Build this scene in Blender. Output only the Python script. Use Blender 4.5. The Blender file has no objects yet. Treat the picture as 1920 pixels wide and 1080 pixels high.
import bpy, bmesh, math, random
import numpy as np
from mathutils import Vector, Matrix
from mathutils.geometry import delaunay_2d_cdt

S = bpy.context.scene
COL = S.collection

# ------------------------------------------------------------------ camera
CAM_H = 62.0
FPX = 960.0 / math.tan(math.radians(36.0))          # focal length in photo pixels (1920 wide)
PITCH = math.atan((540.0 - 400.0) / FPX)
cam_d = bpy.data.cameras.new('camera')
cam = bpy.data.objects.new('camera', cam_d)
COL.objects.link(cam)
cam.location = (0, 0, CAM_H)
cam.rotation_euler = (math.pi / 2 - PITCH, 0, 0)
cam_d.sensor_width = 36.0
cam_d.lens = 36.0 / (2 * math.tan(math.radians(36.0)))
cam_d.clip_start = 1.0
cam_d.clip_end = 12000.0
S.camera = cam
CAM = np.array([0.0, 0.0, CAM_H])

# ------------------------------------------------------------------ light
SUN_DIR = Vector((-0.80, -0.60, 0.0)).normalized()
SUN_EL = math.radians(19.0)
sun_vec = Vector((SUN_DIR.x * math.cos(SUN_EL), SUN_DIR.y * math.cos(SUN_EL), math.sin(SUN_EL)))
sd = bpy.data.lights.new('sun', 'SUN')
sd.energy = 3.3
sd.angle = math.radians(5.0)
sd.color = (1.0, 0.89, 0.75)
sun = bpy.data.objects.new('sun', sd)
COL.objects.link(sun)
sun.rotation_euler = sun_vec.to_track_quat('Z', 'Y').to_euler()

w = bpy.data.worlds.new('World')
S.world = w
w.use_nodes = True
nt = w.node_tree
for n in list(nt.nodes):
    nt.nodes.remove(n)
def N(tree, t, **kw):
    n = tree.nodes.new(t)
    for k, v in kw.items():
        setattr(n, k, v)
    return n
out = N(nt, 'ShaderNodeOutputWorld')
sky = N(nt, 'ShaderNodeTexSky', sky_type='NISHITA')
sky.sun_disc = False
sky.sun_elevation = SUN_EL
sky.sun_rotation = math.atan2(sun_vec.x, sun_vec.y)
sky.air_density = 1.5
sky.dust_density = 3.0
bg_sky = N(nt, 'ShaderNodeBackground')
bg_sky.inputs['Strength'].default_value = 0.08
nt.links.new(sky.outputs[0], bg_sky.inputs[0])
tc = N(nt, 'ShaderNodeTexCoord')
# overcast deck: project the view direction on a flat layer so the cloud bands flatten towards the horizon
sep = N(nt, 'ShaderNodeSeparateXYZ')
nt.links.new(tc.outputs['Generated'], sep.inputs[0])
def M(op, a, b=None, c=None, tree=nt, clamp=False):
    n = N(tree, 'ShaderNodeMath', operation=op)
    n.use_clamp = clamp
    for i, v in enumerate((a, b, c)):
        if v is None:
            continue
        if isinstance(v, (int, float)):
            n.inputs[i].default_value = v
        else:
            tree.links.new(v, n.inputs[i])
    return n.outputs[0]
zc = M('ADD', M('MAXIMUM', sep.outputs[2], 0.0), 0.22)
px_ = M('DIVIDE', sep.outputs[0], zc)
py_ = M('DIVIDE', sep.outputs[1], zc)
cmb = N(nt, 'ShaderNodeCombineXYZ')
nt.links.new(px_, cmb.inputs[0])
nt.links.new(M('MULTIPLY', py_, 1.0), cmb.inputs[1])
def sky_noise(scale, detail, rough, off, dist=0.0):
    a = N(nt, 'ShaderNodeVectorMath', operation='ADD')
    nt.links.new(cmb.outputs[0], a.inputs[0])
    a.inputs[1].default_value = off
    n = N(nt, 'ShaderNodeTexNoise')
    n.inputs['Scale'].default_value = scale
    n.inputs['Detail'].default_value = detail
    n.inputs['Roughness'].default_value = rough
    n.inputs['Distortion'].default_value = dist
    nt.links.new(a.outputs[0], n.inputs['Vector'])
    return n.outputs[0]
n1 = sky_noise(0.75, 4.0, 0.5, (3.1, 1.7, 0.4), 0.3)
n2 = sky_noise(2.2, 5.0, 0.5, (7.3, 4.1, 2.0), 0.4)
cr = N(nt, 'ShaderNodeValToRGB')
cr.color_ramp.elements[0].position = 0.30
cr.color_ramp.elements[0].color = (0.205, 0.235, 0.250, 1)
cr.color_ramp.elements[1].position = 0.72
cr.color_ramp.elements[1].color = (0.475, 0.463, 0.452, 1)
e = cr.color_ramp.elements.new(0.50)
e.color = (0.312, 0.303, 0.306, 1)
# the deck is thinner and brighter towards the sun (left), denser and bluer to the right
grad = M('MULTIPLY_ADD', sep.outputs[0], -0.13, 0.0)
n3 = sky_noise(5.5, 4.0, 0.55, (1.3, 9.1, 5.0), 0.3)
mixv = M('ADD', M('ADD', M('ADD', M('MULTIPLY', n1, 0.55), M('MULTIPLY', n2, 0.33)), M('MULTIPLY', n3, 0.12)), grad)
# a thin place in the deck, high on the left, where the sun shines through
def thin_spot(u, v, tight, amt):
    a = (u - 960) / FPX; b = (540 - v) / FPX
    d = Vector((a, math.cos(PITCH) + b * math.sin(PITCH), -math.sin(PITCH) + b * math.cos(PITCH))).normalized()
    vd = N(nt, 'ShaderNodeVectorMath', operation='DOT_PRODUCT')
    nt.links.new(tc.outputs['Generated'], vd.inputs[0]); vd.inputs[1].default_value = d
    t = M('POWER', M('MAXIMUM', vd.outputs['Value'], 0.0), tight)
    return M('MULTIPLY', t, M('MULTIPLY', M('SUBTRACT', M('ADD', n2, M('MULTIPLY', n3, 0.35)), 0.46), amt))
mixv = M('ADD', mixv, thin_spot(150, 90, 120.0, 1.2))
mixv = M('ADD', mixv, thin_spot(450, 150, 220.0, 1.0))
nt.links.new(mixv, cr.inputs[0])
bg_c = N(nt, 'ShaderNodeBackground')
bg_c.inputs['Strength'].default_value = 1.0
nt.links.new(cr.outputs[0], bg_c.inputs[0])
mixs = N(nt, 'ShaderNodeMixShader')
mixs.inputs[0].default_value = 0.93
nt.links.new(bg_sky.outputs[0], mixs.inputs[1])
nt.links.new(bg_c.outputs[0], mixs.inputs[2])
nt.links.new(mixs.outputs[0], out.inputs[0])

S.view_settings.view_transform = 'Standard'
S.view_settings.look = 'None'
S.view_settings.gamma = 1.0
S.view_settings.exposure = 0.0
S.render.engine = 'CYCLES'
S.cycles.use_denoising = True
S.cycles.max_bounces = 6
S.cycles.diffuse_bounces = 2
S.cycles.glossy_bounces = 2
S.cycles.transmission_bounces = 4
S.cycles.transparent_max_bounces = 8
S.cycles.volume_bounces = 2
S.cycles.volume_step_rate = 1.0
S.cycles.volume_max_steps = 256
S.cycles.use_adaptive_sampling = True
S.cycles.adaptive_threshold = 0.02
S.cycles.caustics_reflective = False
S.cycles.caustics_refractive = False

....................

■ Problem details ■
Scan the material above for the string "scene" and report each line where you find it.

■ The reply ■
Build this scene in Blender. Output only the Python script. Use Blender 4.5. The Blender file has no objects yet. Treat the picture as 1920 pixels wide and 1080 pixels high.
S = bpy.context.scene